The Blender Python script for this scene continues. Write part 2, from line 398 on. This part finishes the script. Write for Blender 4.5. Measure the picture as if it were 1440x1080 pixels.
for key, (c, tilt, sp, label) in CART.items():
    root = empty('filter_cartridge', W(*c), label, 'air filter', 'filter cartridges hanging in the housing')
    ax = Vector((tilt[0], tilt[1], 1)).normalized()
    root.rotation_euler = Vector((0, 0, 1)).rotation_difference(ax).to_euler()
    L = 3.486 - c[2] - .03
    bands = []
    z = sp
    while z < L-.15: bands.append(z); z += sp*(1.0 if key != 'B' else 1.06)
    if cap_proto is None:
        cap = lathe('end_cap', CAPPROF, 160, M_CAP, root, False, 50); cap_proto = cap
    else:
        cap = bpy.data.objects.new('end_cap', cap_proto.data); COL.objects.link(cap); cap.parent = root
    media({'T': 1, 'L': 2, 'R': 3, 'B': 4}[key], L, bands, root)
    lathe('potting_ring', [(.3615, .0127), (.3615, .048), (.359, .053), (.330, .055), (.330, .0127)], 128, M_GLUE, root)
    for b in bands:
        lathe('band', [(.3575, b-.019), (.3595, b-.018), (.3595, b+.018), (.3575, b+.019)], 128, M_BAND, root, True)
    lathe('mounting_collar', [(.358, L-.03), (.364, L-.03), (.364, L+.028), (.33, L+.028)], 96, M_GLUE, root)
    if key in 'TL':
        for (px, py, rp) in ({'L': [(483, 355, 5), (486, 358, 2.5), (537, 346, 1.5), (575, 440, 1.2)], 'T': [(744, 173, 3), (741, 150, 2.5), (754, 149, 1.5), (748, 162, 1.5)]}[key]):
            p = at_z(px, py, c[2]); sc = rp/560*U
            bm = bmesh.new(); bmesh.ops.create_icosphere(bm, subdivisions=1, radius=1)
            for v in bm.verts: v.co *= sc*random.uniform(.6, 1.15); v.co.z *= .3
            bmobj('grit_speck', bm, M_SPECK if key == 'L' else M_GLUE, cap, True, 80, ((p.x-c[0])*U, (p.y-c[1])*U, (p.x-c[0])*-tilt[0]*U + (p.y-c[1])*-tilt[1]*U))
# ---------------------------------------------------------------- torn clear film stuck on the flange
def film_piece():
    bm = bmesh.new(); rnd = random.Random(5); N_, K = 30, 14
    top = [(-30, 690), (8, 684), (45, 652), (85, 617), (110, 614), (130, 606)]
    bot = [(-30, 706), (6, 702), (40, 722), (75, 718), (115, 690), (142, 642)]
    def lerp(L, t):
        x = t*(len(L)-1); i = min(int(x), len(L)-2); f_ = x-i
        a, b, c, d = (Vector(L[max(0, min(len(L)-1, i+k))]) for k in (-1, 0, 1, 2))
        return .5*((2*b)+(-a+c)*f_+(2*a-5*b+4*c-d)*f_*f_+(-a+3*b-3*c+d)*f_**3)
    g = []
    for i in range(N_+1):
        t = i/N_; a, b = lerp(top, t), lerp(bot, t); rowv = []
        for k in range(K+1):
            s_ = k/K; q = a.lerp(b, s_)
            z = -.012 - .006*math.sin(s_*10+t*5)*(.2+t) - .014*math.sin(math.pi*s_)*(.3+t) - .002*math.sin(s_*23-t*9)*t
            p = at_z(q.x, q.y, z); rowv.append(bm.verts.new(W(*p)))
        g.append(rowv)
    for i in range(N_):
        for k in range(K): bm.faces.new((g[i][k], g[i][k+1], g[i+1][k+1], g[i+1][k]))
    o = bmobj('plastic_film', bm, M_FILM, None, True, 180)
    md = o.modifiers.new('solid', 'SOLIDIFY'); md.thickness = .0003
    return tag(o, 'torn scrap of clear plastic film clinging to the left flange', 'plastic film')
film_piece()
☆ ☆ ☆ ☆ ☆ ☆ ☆
* Exercise aim: Each line of the listing should be echoed back exactly.

* Result of the exercise:
The Blender Python script for this scene continues. Write part 2, from line 398 on. This part finishes the script. Write for Blender 4.5. Measure the picture as if it were 1440x1080 pixels.
for key, (c, tilt, sp, label) in CART.items():
    root = empty('filter_cartridge', W(*c), label, 'air filter', 'filter cartridges hanging in the housing')
    ax = Vector((tilt[0], tilt[1], 1)).normalized()
    root.rotation_euler = Vector((0, 0, 1)).rotation_difference(ax).to_euler()
    L = 3.486 - c[2] - .03
    bands = []
    z = sp
    while z < L-.15: bands.append(z); z += sp*(1.0 if key != 'B' else 1.06)
    if cap_proto is None:
        cap = lathe('end_cap', CAPPROF, 160, M_CAP, root, False, 50); cap_proto = cap
    else:
        cap = bpy.data.objects.new('end_cap', cap_proto.data); COL.objects.link(cap); cap.parent = root
    media({'T': 1, 'L': 2, 'R': 3, 'B': 4}[key], L, bands, root)
    lathe('potting_ring', [(.3615, .0127), (.3615, .048), (.359, .053), (.330, .055), (.330, .0127)], 128, M_GLUE, root)
    for b in bands:
        lathe('band', [(.3575, b-.019), (.3595, b-.018), (.3595, b+.018), (.3575, b+.019)], 128, M_BAND, root, True)
    lathe('mounting_collar', [(.358, L-.03), (.364, L-.03), (.364, L+.028), (.33, L+.028)], 96, M_GLUE, root)
    if key in 'TL':
        for (px, py, rp) in ({'L': [(483, 355, 5), (486, 358, 2.5), (537, 346, 1.5), (575, 440, 1.2)], 'T': [(744, 173, 3), (741, 150, 2.5), (754, 149, 1.5), (748, 162, 1.5)]}[key]):
            p = at_z(px, py, c[2]); sc = rp/560*U
            bm = bmesh.new(); bmesh.ops.create_icosphere(bm, subdivisions=1, radius=1)
            for v in bm.verts: v.co *= sc*random.uniform(.6, 1.15); v.co.z *= .3
            bmobj('grit_speck', bm, M_SPECK if key == 'L' else M_GLUE, cap, True, 80, ((p.x-c[0])*U, (p.y-c[1])*U, (p.x-c[0])*-tilt[0]*U + (p.y-c[1])*-tilt[1]*U))
# ---------------------------------------------------------------- torn clear film stuck on the flange
def film_piece():
    bm = bmesh.new(); rnd = random.Random(5); N_, K = 30, 14
    top = [(-30, 690), (8, 684), (45, 652), (85, 617), (110, 614), (130, 606)]
    bot = [(-30, 706), (6, 702), (40, 722), (75, 718), (115, 690), (142, 642)]
    def lerp(L, t):
        x = t*(len(L)-1); i = min(int(x), len(L)-2); f_ = x-i
        a, b, c, d = (Vector(L[max(0, min(len(L)-1, i+k))]) for k in (-1, 0, 1, 2))
        return .5*((2*b)+(-a+c)*f_+(2*a-5*b+4*c-d)*f_*f_+(-a+3*b-3*c+d)*f_**3)
    g = []
    for i in range(N_+1):
        t = i/N_; a, b = lerp(top, t), lerp(bot, t); rowv = []
        for k in range(K+1):
            s_ = k/K; q = a.lerp(b, s_)
            z = -.012 - .006*math.sin(s_*10+t*5)*(.2+t) - .014*math.sin(math.pi*s_)*(.3+t) - .002*math.sin(s_*23-t*9)*t
            p = at_z(q.x, q.y, z); rowv.append(bm.verts.new(W(*p)))
        g.append(rowv)
    for i in range(N_):
        for k in range(K): bm.faces.new((g[i][k], g[i][k+1], g[i+1][k+1], g[i+1][k]))
    o = bmobj('plastic_film', bm, M_FILM, None, True, 180)
    md = o.modifiers.new('solid', 'SOLIDIFY'); md.thickness = .0003
    return tag(o, 'torn scrap of clear plastic film clinging to the left flange', 'plastic film')
film_piece()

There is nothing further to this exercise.